David Eddy kindly supplied me with the following military tale:
A true story heard around the Pentagon goes like this:
One reason the services have trouble operating jointly is that they don't speak the same language.
"secure a building" has been found to have the following meanings...
- Navy would turn off the lights and lock the doors.
- Army would occupy the building so no one could enter.
- Marines would assault the building, capture it, and defend it with suppressive fire and close combat.
- Air Force, on the other hand, would take out a three-year lease with an option to buy.
I think that we can all appreciate the humor in this, but must recognize that there is something deep and important about it. But what is the moral in this tale?
The story shows that "secure a building" means different things to four different groups. In each case the term refers to a different concept. And in each case the concept is clearly defined. The concepts are all very distinct - there is no chance of confusing them.
However, the four groups are all part of the same overall organization - the Armed Forces of the United States. It is a common assumption that one organization is a monolithic semantic community. The reality is that enterprises are often mosaics of different subcultures, who each see the enterprise through a different ontology. At least, this is my observation. I would like to find some research material on it, rather than anecdotes like the one quoted above.
The view that that enterprises are mosaics of subcultures also goes against the idea that there is a single data model - a "single reality", or a "single version of the truth" - that must underlie every enterprise.
Saying that the services "don't speak the same language" is a telling statement.

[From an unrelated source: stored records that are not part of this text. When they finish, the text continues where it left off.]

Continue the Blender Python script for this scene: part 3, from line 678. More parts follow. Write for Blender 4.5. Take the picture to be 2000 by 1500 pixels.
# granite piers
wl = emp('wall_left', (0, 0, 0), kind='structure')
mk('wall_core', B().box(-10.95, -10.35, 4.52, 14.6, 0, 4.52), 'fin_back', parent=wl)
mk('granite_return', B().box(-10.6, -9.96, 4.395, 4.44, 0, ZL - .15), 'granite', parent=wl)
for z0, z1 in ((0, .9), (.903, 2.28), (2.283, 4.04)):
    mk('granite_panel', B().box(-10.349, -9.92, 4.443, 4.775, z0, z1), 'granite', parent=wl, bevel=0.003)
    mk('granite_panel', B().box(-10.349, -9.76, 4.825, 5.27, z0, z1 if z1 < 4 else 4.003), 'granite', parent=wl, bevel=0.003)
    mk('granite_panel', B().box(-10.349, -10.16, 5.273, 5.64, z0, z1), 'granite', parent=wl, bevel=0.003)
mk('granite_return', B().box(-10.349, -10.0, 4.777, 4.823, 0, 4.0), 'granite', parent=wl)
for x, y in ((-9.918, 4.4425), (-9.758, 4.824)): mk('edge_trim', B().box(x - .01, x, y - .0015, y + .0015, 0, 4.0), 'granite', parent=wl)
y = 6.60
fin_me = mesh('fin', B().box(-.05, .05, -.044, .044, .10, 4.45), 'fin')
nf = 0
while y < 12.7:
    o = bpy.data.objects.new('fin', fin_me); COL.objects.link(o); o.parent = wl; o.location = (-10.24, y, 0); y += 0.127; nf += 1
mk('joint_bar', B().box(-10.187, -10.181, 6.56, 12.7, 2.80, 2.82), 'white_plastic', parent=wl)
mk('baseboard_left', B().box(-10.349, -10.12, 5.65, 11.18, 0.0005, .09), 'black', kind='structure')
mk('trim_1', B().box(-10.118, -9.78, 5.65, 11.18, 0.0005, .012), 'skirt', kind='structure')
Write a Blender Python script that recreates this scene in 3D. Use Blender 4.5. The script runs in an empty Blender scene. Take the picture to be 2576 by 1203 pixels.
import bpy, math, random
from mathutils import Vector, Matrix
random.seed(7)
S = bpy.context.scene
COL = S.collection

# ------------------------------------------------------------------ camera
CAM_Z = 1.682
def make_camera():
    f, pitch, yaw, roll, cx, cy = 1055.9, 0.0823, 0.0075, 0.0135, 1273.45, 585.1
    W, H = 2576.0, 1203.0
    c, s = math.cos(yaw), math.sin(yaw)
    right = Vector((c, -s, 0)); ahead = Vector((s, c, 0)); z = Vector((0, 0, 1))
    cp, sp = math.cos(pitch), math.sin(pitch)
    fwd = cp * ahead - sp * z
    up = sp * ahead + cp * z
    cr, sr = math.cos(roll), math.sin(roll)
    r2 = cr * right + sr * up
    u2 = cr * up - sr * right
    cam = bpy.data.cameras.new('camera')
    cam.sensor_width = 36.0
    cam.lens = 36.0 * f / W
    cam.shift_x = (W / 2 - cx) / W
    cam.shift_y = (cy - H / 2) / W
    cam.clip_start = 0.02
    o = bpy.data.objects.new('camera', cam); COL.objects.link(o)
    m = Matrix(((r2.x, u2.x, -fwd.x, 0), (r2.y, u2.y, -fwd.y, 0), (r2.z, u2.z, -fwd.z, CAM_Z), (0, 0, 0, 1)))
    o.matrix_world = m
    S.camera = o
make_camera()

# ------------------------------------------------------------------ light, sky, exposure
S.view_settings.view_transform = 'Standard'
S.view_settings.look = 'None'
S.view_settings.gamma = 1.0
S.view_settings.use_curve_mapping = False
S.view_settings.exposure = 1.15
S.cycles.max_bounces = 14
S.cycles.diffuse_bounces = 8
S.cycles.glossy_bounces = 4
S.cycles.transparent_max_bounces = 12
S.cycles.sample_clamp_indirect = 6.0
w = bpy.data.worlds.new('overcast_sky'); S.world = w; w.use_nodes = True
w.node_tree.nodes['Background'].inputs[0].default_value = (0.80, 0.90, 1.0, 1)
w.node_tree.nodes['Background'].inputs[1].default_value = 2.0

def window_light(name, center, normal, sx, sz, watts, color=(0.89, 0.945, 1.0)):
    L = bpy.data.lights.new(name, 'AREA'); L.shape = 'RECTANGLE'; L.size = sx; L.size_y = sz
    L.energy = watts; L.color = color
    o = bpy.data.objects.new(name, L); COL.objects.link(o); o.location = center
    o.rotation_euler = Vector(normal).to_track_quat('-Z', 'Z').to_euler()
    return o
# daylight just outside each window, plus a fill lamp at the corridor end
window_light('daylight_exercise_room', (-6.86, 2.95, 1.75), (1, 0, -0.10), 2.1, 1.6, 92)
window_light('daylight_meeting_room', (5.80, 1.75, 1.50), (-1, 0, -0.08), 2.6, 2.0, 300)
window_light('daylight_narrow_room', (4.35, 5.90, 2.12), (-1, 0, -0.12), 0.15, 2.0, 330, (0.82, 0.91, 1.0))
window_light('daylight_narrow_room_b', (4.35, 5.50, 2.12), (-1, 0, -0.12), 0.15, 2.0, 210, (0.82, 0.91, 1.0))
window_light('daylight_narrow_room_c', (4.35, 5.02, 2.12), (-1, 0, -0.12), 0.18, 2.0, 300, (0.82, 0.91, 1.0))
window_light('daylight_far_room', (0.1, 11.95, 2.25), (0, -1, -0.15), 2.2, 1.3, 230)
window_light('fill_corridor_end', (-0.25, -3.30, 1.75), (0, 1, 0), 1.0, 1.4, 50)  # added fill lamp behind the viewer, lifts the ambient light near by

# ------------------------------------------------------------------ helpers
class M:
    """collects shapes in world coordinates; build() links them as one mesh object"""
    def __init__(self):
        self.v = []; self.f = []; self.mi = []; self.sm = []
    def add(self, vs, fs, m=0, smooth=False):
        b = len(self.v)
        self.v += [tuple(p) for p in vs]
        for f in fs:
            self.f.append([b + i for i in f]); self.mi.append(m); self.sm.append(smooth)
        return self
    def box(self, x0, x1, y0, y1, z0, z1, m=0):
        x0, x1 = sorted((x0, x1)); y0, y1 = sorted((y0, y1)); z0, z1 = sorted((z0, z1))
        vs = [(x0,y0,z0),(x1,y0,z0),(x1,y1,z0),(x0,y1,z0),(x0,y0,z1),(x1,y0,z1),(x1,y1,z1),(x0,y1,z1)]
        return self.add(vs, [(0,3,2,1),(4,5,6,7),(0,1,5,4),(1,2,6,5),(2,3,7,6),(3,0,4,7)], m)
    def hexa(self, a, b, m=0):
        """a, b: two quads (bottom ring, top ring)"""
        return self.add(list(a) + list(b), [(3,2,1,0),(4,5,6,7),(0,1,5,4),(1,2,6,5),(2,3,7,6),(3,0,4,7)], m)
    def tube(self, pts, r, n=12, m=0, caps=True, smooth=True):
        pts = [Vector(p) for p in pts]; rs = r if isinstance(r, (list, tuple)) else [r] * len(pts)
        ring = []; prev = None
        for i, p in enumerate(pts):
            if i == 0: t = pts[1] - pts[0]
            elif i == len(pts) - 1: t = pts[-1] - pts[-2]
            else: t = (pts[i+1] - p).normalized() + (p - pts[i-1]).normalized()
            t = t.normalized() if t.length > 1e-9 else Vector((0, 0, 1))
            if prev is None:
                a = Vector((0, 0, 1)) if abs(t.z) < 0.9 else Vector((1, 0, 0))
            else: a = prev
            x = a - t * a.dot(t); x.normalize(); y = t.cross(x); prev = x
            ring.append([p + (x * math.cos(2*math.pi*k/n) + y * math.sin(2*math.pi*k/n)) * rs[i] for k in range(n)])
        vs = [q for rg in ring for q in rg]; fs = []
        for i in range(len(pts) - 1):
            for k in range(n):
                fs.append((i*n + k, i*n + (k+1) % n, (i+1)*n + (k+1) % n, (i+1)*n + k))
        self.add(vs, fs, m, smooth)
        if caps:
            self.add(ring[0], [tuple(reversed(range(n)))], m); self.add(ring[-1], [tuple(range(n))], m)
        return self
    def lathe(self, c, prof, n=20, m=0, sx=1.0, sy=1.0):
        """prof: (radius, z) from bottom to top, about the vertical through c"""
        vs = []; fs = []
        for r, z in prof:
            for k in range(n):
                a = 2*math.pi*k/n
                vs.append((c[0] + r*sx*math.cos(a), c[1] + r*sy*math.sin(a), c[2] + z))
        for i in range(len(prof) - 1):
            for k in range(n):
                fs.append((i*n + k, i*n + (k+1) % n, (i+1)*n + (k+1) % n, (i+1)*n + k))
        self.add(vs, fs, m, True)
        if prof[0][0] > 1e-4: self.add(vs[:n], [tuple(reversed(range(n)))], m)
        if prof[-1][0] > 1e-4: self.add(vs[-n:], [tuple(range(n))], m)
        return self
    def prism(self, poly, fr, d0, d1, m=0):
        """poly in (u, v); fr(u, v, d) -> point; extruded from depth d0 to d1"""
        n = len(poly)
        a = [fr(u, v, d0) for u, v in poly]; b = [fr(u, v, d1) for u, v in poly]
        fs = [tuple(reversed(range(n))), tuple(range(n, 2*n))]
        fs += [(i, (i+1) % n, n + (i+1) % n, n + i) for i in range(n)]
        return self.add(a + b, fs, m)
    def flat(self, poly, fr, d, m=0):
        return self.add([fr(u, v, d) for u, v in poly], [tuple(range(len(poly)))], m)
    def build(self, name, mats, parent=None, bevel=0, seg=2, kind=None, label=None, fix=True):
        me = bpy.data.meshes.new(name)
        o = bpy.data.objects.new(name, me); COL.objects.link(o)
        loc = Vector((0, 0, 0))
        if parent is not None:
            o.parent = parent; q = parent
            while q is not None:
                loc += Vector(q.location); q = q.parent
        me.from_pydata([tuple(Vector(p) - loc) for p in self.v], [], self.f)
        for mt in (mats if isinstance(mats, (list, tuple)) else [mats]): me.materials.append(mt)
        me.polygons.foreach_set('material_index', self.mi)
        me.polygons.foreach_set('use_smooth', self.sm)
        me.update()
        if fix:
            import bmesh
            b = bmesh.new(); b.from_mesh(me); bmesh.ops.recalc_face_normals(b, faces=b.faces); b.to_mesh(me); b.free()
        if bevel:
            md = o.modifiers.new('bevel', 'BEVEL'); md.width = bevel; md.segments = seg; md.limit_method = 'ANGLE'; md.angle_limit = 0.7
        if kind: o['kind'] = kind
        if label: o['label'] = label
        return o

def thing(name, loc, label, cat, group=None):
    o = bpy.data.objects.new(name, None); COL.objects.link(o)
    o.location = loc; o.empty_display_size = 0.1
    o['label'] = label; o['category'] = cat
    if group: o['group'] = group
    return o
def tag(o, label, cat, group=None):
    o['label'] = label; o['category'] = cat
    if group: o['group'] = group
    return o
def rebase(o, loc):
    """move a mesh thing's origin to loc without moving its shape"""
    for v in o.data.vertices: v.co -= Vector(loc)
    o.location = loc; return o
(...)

Rather than suggest that each service has its own view of the world - its own ontology - the fundamental difference is attributed to language. This brings us back to the idea of the primacy of language over conception, and Wittgenstein's notion that language is the mirror of reality. I believe these views are invalid, and that we need to "make our ideas clear" as Peirce said, and that language can as easily trick us as inform us.
Perhaps the lesson for an analyst is not to be surprised when the same term is used to mean different things in the same enterprise. Indeed, the analyst should be on guard for it when technical or unusual terms are used. Homonyms can also indicate the existence of different concept systems, or ontologies.